E meses mais tarde o Supremo Tribunal autorizou o presidente a buscar a reeleição apesar da sua inconstitucionalidade.

O presidente de El Salvador, Nayib Bukele, em cerimônia em San Salvador
O presidente de El Salvador, Nayib Bukele, em cerimônia em San Salvador, capital do país - Secretara de Imprensa da Presidência - 15.set.2021/Reuters

No Equador, o ex-presidente Rafael Correa utilizou as consultas populares para legitimar as suas reivindicações, argumentando que o seu projeto político salvaria o país das “garras dos Pelucones” e permitiria à “grande pátria” alcançar a sua “segunda e definitiva independência”.

Paradoxalmente, o atual presidente, Guillermo Lasso, um opositor de Correa, anunciou a possibilidade de convocar um referendo para desbloquear o suposto “bloqueio” da Assembleia Nacional às suas propostas de reforma laboral e fiscal.

Mas para os seus seguidores isso não importa; o seu líder pode contornar as instituições, uma vez que ele pertence ao “lado dos bons”.

Institucionalidade? Essa é a primeira coisa que se exige do adversário. Mas, quando se trata do nosso, também não devemos abusar dela, para que não se torne um entrave ao “projeto do país”.

E, se se tornar um obstáculo, devem ser ignorada, modificada e, se necessário, eliminada. Aconteceu com Alberto Fujimori no golpe de Estado de 1992, no Peru, e com Correa em 2011. Álvaro Uribe tentou na Colômbia em 2010, e Evo Morales concorreu a uma quarta reeleição na Bolívia em 2019, contornando todas as regras.

E os valores democráticos?

A cultura política nessa parte do mundo carece de valores democráticos profundamente enraizados.

O diálogo é confundido com fraqueza, o respeito pela lei é sinônimo de candura, e hoje em dia a tolerância é praticamente intolerável.

Infelizmente, temos uma cultura política que se funde perante a demagogia e procuramos incessantemente os messias para “salvar o povo”. Mesmo que eles sejam autoritários –desde que façam parte dos “bons”. A democracia não pode ser possível enquanto “o outro” estiver no comando.

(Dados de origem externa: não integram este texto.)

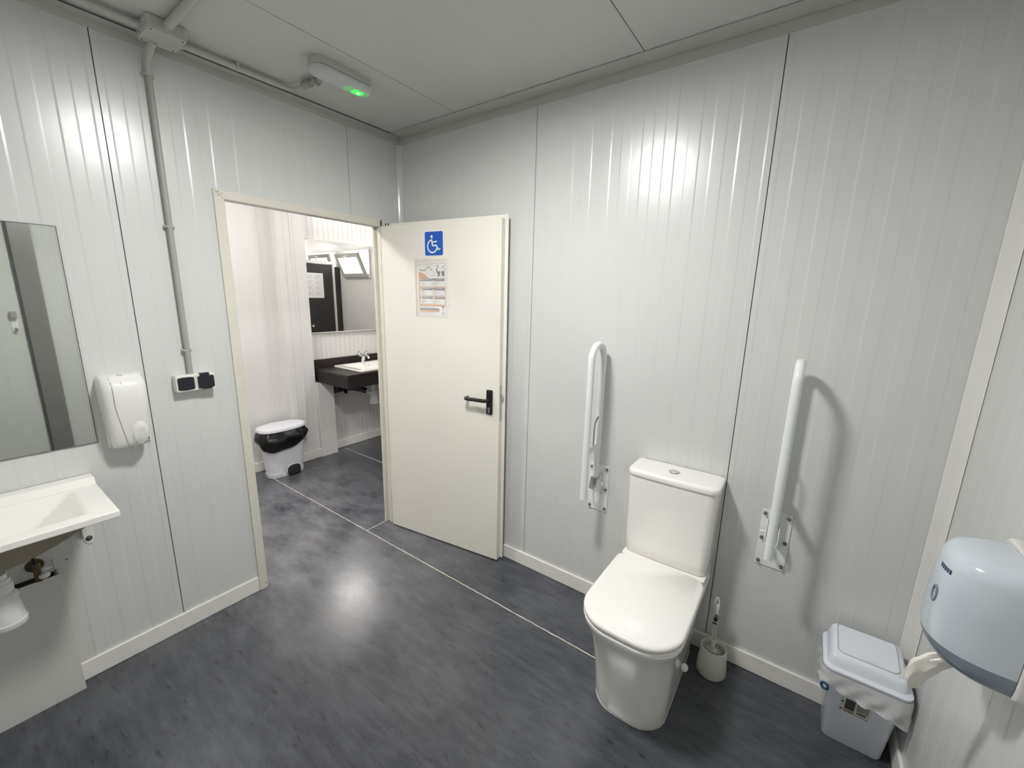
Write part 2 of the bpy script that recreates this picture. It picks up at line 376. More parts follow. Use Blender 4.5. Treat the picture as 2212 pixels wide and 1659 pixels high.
wl.box(-0.047, -0.045, YN, OPL+.012, 0, CEIL); wl.box(-0.047, -0.045, OPR-.012, 0.05, 0, CEIL); wl.box(-0.047, -0.045, OPL+.012, OPR-.012, OPT-.012, CEIL)
struct(wl.build('wall_washroom_side', 'wallfar'), 'washroom side of the doorway wall', 'wall')
pl = MB(); pl.box(FX-.03, -1.492, -0.062, 0.172, 0, CEIL)
pl.box(-1.492, -1.488, -0.062, -0.010, 0.08, CEIL); pl.box(-1.492, -1.488, 0.045, 0.070, 0.08, CEIL)
struct(pl.build('column_cover', 'wallfar', bevel=.002), 'flat pale column cover on the washroom wall beside the mirror', 'column')

# cornices
co = MB(); co.box(0, 0.004, YF, -0.004, 2.4485, 2.4815); co.box(0, 0.034, YF, -0.03, 2.4790, 2.4825); co.box(0,0.0055,YF,-.004,2.466,2.4675)
struct(co.build('trim_6', 'cornice'), 'pale metal cornice above the doorway wall', 'cornice')
co = MB(); co.box(0.004, W, -0.004, 0, 2.4485, 2.4870)
struct(co.build('trim_7', 'cornice'), 'upright strip of the metal cornice above the toilet wall', 'cornice')
co = MB(); co.box(0.0, W, -0.088, -0.0065, 2.4845, 2.4880)
struct(co.build('trim_8', 'cornice'), 'flat ceiling strip of the metal cornice above the toilet wall', 'cornice')
co = MB(); co.box(W-.004, W, YF, -.004, 2.4485, 2.4870); co.box(W-.06, W-.006, YF, -.09, 2.4845, 2.488)
struct(co.build('trim_9', 'cornice'), 'pale metal cornice above the dispenser wall', 'cornice')

# corner trims: shallow faceted cover strips
mb = MB(); cw = 0.0235
sec = [(0.0015, -cw-.003), (0.0035, -cw), (0.0095, -0.0165), (0.0130, -0.0130), (0.0165, -0.0095), (cw, -0.0035), (cw+.003, -0.0015), (0.0,0.0)]
mb.prism(sec, lambda p: (p[0], p[1], 0.08), lambda p: (p[0], p[1], 2.4485))
struct(mb.build('trim_10', 'cornertrim', smooth=20), 'narrow glossy corner strip behind the open door', 'corner trim')
mb = MB(); c_ = 0.0325
sec = [(W-c_-.002, -0.0015), (W-c_, -0.004), (W-.008, -0.012), (W-.0035, -c_-.012), (W-.0015, -c_-.014), (W, 0)]
mb.prism(sec, lambda p: (p[0], p[1], 0.08), lambda p: (p[0], p[1], 2.4485))
struct(mb.build('trim_11', 'trimwhite', smooth=20), 'white corner strip between the toilet wall and the dispenser wall', 'corner trim')

def skirting(name, x0, x1, y0, y1, label, h=0.0813):
    mb = MB(); mb.box(x0, x1, y0, y1, 0, h)
    struct(mb.build(name, 'skirting', bevel=.004, bseg=3), label, 'skirting')
skirting('baseboard_left', 0.0, 0.012, -1.71, OPL-.001, 'white skirting under the switch and soap dispenser')
skirting('baseboard_corner', 0.0, 0.012, OPR+.001, 0.0, 'white skirting stub behind the open door')
skirting('baseboard_back', 0.012, W, -0.012, 0, 'white skirting along the toilet wall')
skirting('baseboard_right', W-.012, W, YF, -.012, 'white skirting under the paper dispenser')
skirting('baseboard_far', FX-.012, FX, YN, -.062, 'white skirting behind the pedal bin', 0.083)
skirting('baseboard_column', -1.492, -1.480, -.062, 0.185, 'white skirting across the washroom column', 0.083)
skirting('baseboard_counter', FX, FX+.012, .34, YB, 'white skirting under the dark counter', 0.083)

# grey cover strip and hook bracket on the right wall (they show in the left mirror)
mb = MB(); mb.box(W-.012, W, -1.418, -1.303, 0.02, 2.448)
struct(mb.build('trim_12', 'greymetal', bevel=.002), 'grey metal cover strip reflected in the mirror', 'cover strip')
mb = MB(); mb.box(W-.014, W, -1.434, -1.420, 0.02, 2.448)
struct(mb.build('trim_13', 'seam', bevel=.001), 'thin dark edge of the grey cover strip reflected in the mirror', 'cover strip')
t = thing('wall_hook', (W, -1.476, 1.23), 'small pale hook bracket reflected in the mirror at left', 'hook')
mb = MB(); mb.box(W-.004, W, -1.496, -1.458, 1.225, 1.365); mb.build('back_plate', 'rail', t, bevel=.002)
mb = MB(); mb.box(W-.035, W-.004, -1.494, -1.460, 1.322, 1.372); mb.build('upper_block', 'pvc', t, bevel=.004)
mb = MB(); mb.tube([(W-.004, -1.476, 1.245), (W-.03, -1.476, 1.235), (W-.04, -1.476, 1.25)], .008, 10); mb.build('hook', 'pvc', t)

# ------------------------------------------------------------------ door
door = thing('door_1', (0.0, OPR, 0.0), 'cream metal door standing open against the toilet wall with its frame', 'door', kind='structure')
mb = MB(); ft = 0.012
def jamb_left(mb):
    mb.box(0.0, ft, OPL, OPL+.040, 0, OPT)
    mb.box(-0.047, 0.0, OPL+.026, OPL+.028, 0, OPT-.026)
    mb.box(-0.047, ft, OPL+.0385, OPL+.040, 0, OPT-.04)
jamb_left(mb)
mb.box(0.0, ft, OPL+.040, OPR-.002, OPT-.036, OPT)          # head face
mb.box(-0.047, ft, OPL+.040, OPR-.012, OPT-.038, OPT-.036)  # soffit
mb.box(0.0, ft, OPR-.012, OPR, 0, OPT)                      # right jamb face
mb.box(-0.047, ft, OPR-.0145, OPR-.012, 0, OPT-.038)        # rebate side
mb.box(-0.047, -0.032, OPR-.032, OPR-.0145, 0, OPT-.038)    # stop
frame = mb.build('door_frame', 'frame', door, bevel=.0015)
mb = MB()
for (yy, zz) in ((OPL+.011, OPT-.014), (OPL+.017, OPT-.026), (OPL+.020, OPT-.009), (OPL+.030, OPT-.017),
                 (OPR-.006, OPT-.012), (OPR-.012, OPT-.020), (OPR-.02, OPT-.010)):
    mb.cyl((ft-.001, yy, zz), (ft+.0006, yy, zz), .0020, seg=10)
mb.cyl((ft-.001, OPL+.030, 0.03), (ft+.0006, OPL+.030, 0.03), .003, seg=10)
for z_ in (0.20, 0.185, 0.17, 1.72, 1.70, 1.685): mb.cyl((ft*.5, OPR-.0140-.0005, z_), (ft*.5, OPR-.0160, z_), .002, seg=8)
mb.build('screw', 'hole', frame)
mb = MB(); mb.box(ft-.0004, ft+.0003, -.0005, .0005, -.026, .026, Matrix.Translation((0, OPL+.020, OPT-.019)) @ Matrix.Rotation(math.radians(45), 4, 'X'))
mb.build('mitre_line', 'seam', frame)
# leaf frame: t along, n thickness (away from the room), z
ang = math.radians(8.08)
DM = Matrix.Translation((0.042, -0.193, 0)) @ Matrix.Rotation(ang, 4, 'Z')   # local x = t, y = n
LZ0, LZ1 = 0.008, 1.953
mb = MB(); mb.box(0.0, 0.8252, 0.0, 0.0375, LZ0, LZ1); leaf = mb.build('door_leaf', 'door', door, bevel=.0015, Mx=DM)
mb = MB(); mb.box(-0.012, 0.8432, 0.0375, 0.0420, LZ0, LZ1+.019); mb.build('rebate_lip', 'door', leaf, bevel=.001, Mx=DM)
mb = MB(); mb.box(0.8252, 0.8262, .010, .030, 0.875, 1.080); face_ = mb.build('lock_faceplate', 'steel', leaf, bevel=.001, Mx=DM)
mb = MB(); mb.box(0.8262, 0.836, .013, .026, 1.005, 1.032); mb.build('latch', 'chrome', face_, bevel=.002, Mx=DM)
mb = MB()
mb.prism(rrect(.038, .140, .006, 4, .7665, .981), lambda p: (p[0], 0.0, p[1]), lambda p: (p[0], -0.009, p[1]))
esc = mb.build('escutcheon', 'black', leaf, bevel=.0015, Mx=DM)
mb = MB(); hz = 0.996
mb.tube([(.766, -.009, hz), (.766, -.035, hz), (.764, -.045, hz), (.758, -.050, hz), (.74, -.051, hz), (.70, -.051, hz), (.66, -.051, hz-.001), (.645, -.051, hz-.001),
         (.636, -.048, hz-.001), (.631, -.040, hz-.001), (.630, -.016, hz-.001)], [.010, .010, .010, .0102, .0105, .0105, .0105, .0103, .0100, .0098, .0090], 16)
mb.build('lever_handle', 'black', leaf, Mx=DM)
mb = MB(); mb.cyl((.7665, -.009, .944), (.7665, -.0135, .944), .0085, seg=18); mb.box(.7610, .772, -.0135, -.009, .921, .944)
mb.build('lock_cylinder', 'chrome', leaf, bevel=.001, Mx=DM)
mb = MB(); 
for z_ in (1.042, 0.920): mb.cyl((.7665, -.009, z_), (.7665, -.0102, z_), .0035, seg=12)
mb.build('escutcheon_screw', 'screw', leaf, Mx=DM)
for z_ in (0.19, 1.72):
    mb = MB(); mb.cyl((-.018, .030, z_-.05), (-.018, .030, z_+.05), .007, seg=14); mb.build('hinge', 'frame', leaf, Mx=DM)
mb = MB()
for a_, b_ in ((.028,.031), (.006,.009)): mb.box(a_, b_, .030, .0435, LZ1, LZ1+.02)
mb.build('lip_notch', 'seam', leaf, Mx=DM)

# ------------------------------------------------------------------ signs on the door (t, z) plane, standing off the leaf
def dp(t_, z_, off): return (t_, -off, z_)
def quad(mb, t0, t1, z0, z1, o0, o1):
    mb.box(t0, t1, -o1, -o0, z0, z1)
sg = thing('accessible_toilet_sign', DM @ Vector((.393, 0, 1.846)), 'blue and white wheelchair symbol sticker high on the open door', 'sign')
mb = MB(); quad(mb, .3235, .4605, 1.7735, 1.9135, .0, .0006); mb.build('white_backing', 'paper', sg, Mx=DM)
bx0, bx1, bz0, bz1 = .331, .456, 1.777, 1.9045
mb = MB(); mb.prism(rrect(bx1-bx0, bz1-bz0, .010, 6, (bx0+bx1)/2, (bz0+bz1)/2), lambda p: dp(p[0], p[1], .0006), lambda p: dp(p[0], p[1], .0011))
mb.build('blue_panel', 'blue', sg, Mx=DM)
def ribbon(mb, pts, w, o0, o1, mapf):
    """flat stroke with rounded ends along 2-D points"""
    n = len(pts); Ls, Rs = [], []
    for i in range(n):
        a = pts[max(0, i-1)]; b = pts[min(n-1, i+1)]
        d = Vector((b[0]-a[0], b[1]-a[1])).normalized(); q = Vector((-d.y, d.x))*w/2
        Ls.append((pts[i][0]+q.x, pts[i][1]+q.y)); Rs.append((pts[i][0]-q.x, pts[i][1]-q.y))
    for i in range(n-1):
        poly = [Ls[i], Ls[i+1], Rs[i+1], Rs[i]]
        mb.prism(poly, lambda p: dp(*mapf(p), o0), lambda p: dp(*mapf(p), o1))
    for e in (pts[0], pts[-1]):
        mb.prism([(e[0]+w/2*math.cos(2*PI*k/12), e[1]+w/2*math.sin(2*PI*k/12)) for k in range(12)], lambda p: dp(*mapf(p), o0), lambda p: dp(*mapf(p), o1))
mf = lambda p: (bx0+(bx1-bx0)*p[0], bz0+(bz1-bz0)*p[1])
mb = MB()
mb.prism([(.385+.062*math.cos(2*PI*k/24), .79+.066*math.sin(2*PI*k/24)) for k in range(24)], lambda p: dp(*mf(p), .0010), lambda p: dp(*mf(p), .0016))
ribbon(mb, [(.385,.66), (.43,.42)], .07, .0010, .0016, mf)
ribbon(mb, [(.46,.565), (.66,.585)], .055, .0010, .0016, mf)
ribbon(mb, [(.43,.42), (.64,.42)], .07, .0010, .0016, mf)
ribbon(mb, [(.64,.42), (.755,.235)], .065, .0010, .0016, mf)
ribbon(mb, [(.755,.235), (.845,.285)], .055, .0010, .0016, mf)
ribbon(mb, [(.42+.265*math.cos(a), .39+.265*math.sin(a)) for a in [math.radians(110+ (345-110)*i/26) for i in range(27)]], .06, .0010, .0016, mf)
mb.build('wheelchair_symbol', 'paper', sg, Mx=DM)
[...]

Não pretendo analisar, quanto mais refutar, os estudos sobre populismo realizados por grandes cientistas sociais como Carlos de la Torre, Loris Zanatta, Margaret Canovan, María Antonia Muñoz ou Ernesto Laclau.

Mas vale a pena analisar e criticar não só os atores políticos, mas também os próprios cidadãos, que afinal de contas são os que tornam a democracia possível.

Culpamos frequentemente os políticos pela estagnação do país e os culpamos pelas deficiências da democracia, mas quando é que nós, cidadãos, alguma vez nos colocamos diante do espelho para examinar as nossas próprias misérias, as mesmas misérias que enfraquecem a democracia e as instituições?

Até que ponto é o “governo do povo”, o mesmo governo que não compreende nem se interessa pela democracia, não uma quimera?

Até quando respeitaremos a democracia, enquanto ela nos convém? Será que nós, latino-americanos, somos a maior ameaça à nossa própria democracia?

Para mudar isso, é imperativo mudar a cultura política dos nossos países. Mas quem sabe, ninguém se importa demasiado.